Just as narcotics officers grew frustrated trying to prosecute "drug dealers" who peddle oregano in place of marijuana -- and subsequently persuaded state legislatures to ban even such a pretence of drug dealing -- so does this federal law impermissibly criminalize the speech of someone who touts material as child pornography when in fact it is clean or nonexistent, the appeals court held.

Furthermore, the law creates what amounts to a thought crime -- punishing an otherwise innocent act based on an attempt to read the perpetrator's intent.

For example, the pandering provision could be applied to an e-mail sent by a grandparent with a subject line of "Good pics of kids in bed," and innocent photos of grandchildren in pajamas attached, the court held.

One sender might be a proud grandparent, while another might be a child molester hoping to trade for more graphic photos with like-minded recipients. A law that could sweep up the former along with the latter is certainly "impermissibly vague."

Obviously, having sex with young children or purposely posing them in sexually explicit situations is illegal and should be.

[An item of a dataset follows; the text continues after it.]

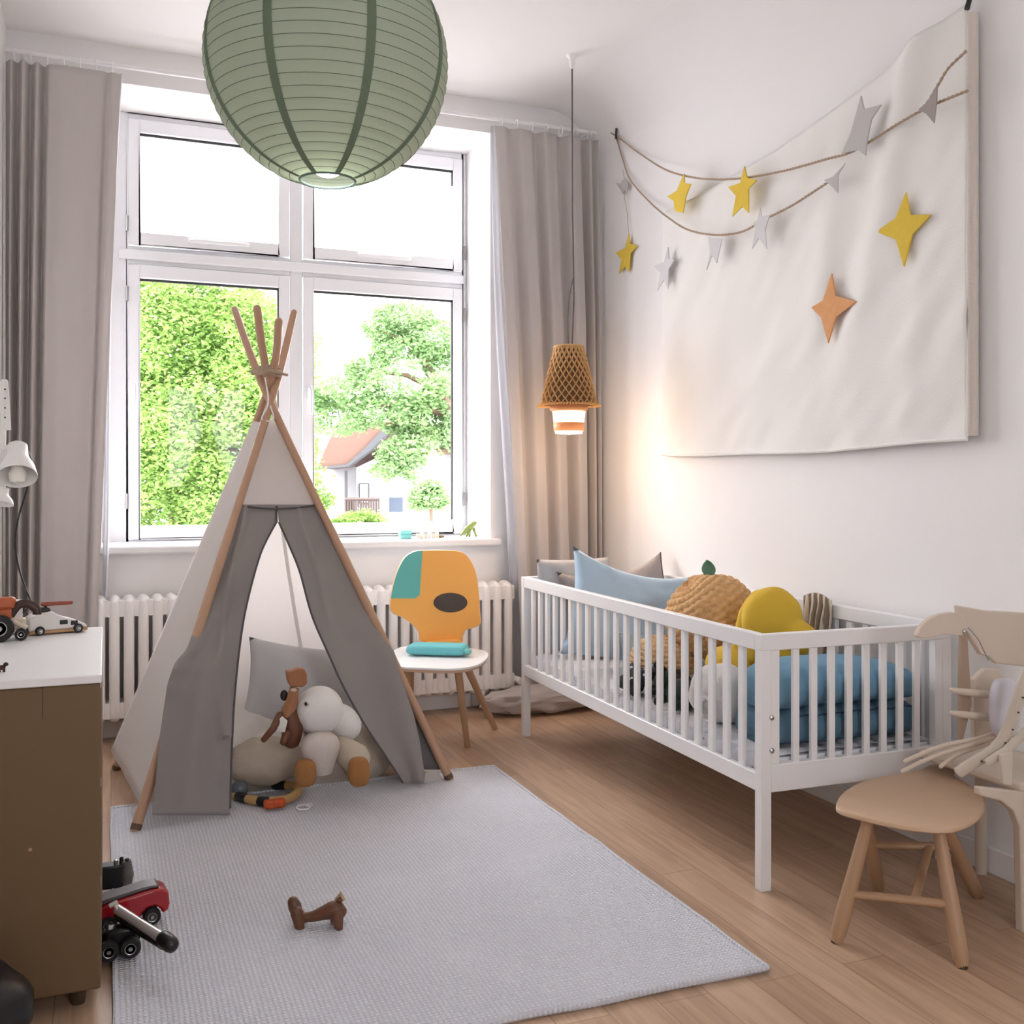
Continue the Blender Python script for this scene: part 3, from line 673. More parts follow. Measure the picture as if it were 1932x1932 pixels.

The question here is not the wisdom of attempting to stop this exploitation of children, but to what extent such efforts impermissibly chill and infringe on the rights of non-child-molesting adults to speak freely and to live free of unwarranted government snooping and entrapment.

On Monday, the U.S. Supreme Court agreed to take up the Williams case on appeal, bravely volunteering to unsnarl this particular thorn bush.

The goals of the Congress here are understandable. But in a nation where constitutional freedoms are paramount, the court must often err on the side of free rein for those freedoms, even if it presents the authorities with a heavier burden.